Saturday 18 May 2013

brototyp or bakers’ dozen

In Germany, there are over six-hundred distinct varieties of bread and some additional twelve-hundred permutations of baking besides. Not including beer-brews, which Germany might be more renowned for and enjoy actually a legal status that classifies and protects them as a liquid bread, these hundreds of different recipes and preparations are governed, unsurprisingly and meticulously, by a system of standards that codify traditional variations on a theme.

This process is illustrated in development of Brötchen—buns, rolls, which go by many regional names, including Weckeln, Weggla, Stollen, Kipfle, Bömmeln, Semmeln, and Schrippen with further distinctions for topping, what kind of seeds or grains they are encrusted with, and how the dough is rolled out and baked, -laibchen (round, like a little loaf), -stangl (like a staff that can also be twisted in a pretzel) or -hörnchen, with a shape like a croissant.
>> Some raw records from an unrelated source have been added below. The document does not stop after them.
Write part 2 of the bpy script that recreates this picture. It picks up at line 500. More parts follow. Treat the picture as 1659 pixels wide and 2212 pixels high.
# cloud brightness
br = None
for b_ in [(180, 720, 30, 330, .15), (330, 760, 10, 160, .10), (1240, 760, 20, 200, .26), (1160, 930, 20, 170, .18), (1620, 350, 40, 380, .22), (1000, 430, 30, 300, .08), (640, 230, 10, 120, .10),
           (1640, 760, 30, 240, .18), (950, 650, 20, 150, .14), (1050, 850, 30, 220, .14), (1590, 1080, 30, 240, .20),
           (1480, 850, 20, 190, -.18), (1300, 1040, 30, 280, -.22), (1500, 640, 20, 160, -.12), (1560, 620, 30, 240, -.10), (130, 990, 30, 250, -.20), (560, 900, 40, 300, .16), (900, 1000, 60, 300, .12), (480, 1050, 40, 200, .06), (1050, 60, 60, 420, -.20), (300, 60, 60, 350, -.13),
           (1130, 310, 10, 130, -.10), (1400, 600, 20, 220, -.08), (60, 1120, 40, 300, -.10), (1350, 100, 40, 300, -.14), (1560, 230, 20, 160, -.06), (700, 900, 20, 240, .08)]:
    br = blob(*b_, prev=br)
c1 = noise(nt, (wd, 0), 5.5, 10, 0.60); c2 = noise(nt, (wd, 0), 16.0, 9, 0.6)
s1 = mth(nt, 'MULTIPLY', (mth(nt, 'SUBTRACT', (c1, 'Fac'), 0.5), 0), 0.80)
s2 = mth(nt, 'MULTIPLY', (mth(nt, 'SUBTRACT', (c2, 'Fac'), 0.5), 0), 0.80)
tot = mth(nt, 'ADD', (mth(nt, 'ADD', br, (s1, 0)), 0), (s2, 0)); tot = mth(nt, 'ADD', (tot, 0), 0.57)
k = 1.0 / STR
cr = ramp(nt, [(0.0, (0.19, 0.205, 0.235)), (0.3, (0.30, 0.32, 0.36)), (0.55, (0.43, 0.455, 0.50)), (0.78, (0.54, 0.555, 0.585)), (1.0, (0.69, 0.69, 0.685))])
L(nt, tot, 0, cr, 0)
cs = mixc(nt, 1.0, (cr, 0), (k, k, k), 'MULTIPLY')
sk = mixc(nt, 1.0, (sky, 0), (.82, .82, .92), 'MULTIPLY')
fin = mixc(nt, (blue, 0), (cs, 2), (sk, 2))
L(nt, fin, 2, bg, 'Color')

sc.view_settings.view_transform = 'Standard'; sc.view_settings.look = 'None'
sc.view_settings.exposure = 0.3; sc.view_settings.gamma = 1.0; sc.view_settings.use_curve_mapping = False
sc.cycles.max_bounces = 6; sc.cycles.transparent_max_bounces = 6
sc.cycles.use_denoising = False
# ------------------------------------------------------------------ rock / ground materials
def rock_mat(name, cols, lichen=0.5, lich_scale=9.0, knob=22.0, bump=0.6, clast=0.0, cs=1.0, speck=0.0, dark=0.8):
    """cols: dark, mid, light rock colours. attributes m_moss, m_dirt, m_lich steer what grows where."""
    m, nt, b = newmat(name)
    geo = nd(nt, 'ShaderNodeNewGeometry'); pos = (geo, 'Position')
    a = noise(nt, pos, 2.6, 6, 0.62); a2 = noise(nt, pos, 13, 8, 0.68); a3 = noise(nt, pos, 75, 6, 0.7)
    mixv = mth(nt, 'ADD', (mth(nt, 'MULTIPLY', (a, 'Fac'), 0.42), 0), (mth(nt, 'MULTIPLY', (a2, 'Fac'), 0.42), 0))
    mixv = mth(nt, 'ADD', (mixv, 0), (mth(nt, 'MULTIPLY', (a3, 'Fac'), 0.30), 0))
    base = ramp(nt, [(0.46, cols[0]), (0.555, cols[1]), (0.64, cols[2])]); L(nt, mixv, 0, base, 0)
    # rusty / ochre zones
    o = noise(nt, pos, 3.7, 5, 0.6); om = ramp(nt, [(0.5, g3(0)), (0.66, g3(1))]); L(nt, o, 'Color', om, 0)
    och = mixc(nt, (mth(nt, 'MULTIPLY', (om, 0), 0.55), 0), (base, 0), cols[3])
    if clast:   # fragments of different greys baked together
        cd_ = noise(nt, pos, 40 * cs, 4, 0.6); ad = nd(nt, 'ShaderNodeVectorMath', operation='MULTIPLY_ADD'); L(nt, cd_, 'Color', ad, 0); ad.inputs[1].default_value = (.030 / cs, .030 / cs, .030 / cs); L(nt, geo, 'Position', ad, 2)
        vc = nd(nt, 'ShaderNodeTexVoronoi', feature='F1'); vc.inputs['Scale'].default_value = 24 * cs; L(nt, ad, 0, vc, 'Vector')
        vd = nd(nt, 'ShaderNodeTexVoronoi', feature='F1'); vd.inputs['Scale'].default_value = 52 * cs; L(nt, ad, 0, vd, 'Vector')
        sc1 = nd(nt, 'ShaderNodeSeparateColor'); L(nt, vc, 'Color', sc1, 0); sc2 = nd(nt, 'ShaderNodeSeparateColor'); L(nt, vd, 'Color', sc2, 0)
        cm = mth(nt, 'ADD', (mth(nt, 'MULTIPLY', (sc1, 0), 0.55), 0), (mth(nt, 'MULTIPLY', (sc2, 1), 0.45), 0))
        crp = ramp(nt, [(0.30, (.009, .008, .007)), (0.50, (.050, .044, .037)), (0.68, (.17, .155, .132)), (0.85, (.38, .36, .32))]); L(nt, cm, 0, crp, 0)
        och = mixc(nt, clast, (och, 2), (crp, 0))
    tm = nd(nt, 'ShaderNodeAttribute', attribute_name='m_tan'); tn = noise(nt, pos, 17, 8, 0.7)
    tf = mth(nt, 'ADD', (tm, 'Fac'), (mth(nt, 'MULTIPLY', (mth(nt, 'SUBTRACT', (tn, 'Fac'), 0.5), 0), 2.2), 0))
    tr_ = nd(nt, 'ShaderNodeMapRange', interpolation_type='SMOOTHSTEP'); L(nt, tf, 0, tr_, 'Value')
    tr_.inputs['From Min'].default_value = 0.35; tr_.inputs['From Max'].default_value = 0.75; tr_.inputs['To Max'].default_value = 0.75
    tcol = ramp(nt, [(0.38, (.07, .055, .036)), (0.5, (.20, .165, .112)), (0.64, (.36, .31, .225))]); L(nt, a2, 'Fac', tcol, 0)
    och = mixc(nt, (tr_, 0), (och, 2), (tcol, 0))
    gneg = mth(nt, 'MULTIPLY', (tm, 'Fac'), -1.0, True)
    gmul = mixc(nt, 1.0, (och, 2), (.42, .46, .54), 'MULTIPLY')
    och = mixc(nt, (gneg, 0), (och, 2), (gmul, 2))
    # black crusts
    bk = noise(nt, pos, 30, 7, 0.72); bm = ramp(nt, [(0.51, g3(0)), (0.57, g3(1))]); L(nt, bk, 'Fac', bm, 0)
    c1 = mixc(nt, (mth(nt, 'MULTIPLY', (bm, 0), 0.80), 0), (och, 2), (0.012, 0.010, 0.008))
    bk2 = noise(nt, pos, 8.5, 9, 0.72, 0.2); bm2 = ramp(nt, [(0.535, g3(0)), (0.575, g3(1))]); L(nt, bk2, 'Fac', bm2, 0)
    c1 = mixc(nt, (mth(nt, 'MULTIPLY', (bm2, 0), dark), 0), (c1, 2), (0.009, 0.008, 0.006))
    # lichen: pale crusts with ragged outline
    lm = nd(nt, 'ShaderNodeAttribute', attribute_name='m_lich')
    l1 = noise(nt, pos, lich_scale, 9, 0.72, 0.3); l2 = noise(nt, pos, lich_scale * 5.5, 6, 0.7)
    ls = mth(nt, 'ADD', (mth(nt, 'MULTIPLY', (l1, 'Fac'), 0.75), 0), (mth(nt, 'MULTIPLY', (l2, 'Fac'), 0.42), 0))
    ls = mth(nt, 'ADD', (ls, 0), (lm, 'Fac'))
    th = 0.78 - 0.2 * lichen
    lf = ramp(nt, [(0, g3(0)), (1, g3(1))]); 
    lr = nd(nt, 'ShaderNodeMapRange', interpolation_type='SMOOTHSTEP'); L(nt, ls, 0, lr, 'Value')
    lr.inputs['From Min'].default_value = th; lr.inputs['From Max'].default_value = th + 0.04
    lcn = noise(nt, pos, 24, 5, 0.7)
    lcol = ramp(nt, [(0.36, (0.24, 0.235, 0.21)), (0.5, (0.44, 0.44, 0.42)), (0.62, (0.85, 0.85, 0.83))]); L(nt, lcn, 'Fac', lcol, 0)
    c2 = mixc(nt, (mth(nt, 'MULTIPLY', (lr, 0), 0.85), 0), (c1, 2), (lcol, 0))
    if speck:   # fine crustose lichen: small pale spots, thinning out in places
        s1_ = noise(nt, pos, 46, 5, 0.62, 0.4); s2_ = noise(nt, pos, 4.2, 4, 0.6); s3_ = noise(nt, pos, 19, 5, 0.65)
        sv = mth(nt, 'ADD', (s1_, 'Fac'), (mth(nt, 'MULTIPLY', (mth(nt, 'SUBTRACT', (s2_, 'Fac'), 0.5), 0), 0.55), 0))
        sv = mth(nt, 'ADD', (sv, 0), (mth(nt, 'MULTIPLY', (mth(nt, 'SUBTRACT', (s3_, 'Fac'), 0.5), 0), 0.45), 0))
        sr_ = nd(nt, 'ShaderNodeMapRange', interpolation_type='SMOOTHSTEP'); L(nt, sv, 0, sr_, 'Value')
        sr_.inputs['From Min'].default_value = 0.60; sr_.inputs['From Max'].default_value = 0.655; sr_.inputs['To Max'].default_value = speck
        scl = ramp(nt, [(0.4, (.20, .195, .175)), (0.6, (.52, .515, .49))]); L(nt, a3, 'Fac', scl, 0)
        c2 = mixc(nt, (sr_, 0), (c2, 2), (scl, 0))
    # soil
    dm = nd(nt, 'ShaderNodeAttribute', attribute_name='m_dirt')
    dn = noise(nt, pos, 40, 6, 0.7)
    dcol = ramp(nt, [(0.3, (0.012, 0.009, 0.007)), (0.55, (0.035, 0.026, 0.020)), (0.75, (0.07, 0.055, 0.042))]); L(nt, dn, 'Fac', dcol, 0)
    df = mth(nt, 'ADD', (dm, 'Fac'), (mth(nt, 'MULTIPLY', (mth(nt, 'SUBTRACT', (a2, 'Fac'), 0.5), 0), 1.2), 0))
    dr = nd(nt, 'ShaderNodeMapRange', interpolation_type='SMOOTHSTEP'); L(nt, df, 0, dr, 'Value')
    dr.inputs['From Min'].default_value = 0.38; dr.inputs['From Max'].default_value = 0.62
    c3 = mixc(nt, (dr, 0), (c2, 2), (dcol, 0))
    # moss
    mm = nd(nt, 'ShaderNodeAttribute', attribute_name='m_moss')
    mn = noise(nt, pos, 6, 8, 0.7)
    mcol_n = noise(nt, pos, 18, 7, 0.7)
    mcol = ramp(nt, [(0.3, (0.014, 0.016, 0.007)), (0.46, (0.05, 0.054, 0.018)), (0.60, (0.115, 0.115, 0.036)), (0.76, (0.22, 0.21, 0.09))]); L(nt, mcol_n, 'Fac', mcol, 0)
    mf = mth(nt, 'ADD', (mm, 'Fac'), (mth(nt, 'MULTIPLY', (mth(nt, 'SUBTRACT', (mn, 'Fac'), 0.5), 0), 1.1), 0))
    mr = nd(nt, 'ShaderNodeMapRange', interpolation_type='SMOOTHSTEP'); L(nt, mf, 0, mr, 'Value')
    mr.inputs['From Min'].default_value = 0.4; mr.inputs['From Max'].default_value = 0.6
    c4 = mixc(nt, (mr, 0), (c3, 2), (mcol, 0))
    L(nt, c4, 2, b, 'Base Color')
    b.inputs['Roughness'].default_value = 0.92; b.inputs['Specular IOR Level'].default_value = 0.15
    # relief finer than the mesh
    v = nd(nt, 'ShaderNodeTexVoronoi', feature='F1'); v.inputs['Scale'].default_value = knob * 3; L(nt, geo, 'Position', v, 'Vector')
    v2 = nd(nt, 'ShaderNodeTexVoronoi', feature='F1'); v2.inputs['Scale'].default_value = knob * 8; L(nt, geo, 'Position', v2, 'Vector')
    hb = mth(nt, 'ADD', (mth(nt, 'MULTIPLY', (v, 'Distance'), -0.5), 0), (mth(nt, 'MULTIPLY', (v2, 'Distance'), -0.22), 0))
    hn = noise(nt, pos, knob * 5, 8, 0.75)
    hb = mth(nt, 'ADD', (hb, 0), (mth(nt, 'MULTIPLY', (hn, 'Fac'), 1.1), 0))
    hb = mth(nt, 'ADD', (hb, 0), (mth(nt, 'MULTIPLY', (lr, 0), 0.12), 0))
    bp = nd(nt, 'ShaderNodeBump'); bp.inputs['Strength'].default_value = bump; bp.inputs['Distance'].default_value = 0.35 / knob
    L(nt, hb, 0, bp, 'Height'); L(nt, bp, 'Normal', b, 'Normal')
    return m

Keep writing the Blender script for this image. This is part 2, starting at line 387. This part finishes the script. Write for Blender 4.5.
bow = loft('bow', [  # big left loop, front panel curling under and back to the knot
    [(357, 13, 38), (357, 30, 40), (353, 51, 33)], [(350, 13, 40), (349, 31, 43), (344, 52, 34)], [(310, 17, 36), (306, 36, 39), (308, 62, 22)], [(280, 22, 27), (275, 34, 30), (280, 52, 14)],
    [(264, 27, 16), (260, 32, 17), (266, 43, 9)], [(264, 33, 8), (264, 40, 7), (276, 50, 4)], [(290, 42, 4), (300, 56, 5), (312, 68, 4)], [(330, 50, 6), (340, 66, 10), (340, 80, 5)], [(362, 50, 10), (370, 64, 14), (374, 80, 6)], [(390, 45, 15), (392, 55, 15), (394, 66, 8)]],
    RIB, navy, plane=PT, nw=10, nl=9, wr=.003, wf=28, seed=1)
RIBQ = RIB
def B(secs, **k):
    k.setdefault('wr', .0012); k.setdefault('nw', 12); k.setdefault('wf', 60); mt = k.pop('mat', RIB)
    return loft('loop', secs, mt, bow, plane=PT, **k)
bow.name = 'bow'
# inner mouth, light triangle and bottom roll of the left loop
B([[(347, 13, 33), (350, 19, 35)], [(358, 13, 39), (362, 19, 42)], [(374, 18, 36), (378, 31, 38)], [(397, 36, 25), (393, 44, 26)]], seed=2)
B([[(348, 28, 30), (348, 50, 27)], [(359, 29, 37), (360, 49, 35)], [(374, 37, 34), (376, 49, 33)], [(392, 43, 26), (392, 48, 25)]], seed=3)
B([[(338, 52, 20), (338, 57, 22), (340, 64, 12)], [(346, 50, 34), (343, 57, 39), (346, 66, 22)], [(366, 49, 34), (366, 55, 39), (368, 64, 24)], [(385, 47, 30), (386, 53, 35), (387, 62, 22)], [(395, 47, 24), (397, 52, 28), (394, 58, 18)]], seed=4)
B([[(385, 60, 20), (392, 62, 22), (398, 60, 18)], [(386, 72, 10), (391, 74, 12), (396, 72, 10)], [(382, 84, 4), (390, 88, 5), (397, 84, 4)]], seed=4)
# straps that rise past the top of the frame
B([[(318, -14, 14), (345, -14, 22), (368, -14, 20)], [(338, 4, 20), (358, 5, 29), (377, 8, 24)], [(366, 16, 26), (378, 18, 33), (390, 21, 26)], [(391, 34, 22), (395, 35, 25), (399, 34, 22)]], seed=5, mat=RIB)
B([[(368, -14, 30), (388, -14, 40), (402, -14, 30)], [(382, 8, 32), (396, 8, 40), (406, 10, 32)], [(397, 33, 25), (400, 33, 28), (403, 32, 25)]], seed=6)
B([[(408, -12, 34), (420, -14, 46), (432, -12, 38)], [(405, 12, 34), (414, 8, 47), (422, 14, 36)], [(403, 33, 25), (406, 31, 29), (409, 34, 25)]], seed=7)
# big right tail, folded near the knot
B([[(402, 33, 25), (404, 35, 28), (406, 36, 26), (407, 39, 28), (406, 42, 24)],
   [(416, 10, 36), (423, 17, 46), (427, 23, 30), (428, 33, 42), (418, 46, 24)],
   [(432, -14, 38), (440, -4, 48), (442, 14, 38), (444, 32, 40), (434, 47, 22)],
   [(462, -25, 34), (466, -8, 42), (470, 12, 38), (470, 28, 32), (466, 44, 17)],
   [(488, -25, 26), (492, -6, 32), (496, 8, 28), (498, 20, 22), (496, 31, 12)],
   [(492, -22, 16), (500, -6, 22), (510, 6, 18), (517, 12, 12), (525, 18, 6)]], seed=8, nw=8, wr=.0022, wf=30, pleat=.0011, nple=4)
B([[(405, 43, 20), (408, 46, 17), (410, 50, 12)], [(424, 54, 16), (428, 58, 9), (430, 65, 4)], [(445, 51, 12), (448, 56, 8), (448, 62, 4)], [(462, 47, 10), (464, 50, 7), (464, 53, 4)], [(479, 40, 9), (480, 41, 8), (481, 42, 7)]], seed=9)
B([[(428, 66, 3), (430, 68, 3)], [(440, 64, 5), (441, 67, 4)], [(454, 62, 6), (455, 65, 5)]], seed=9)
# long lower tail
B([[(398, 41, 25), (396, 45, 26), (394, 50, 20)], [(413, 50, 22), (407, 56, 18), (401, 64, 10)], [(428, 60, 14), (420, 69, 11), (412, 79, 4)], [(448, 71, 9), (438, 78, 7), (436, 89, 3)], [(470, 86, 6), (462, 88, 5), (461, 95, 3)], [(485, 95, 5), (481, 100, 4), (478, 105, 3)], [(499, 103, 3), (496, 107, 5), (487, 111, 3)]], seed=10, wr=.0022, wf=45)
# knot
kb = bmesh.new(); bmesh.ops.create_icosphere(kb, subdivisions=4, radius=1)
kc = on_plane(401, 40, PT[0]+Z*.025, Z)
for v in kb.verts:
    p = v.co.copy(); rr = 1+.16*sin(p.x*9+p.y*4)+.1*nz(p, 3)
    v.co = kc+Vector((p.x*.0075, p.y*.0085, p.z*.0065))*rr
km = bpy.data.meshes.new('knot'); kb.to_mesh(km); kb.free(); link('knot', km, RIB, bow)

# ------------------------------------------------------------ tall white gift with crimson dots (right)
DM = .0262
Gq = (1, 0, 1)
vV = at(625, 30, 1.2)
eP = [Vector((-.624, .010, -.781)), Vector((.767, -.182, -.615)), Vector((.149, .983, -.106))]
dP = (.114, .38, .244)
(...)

Each type has specific percentages of what kind of grains comprise the dough, usually a given ratio of two or more different wheats and barleys. Small bakeries keep the lesser known and uncommon varieties on offer and local interpretation and nomenclature alive. I wonder if anyone has managed to catalogue ever type of Brötchen in circulation and unraveled the etymology. We don’t visit the baker’s like we ought to but I am resolving to do so more often and see what sort of heritage breads—and their unusual names (I am not sure if it’s just marketing or what, but one bakery offers what’s called “Sündlicher Weck”—sinful rolls, as near as I can guess), that I can discover.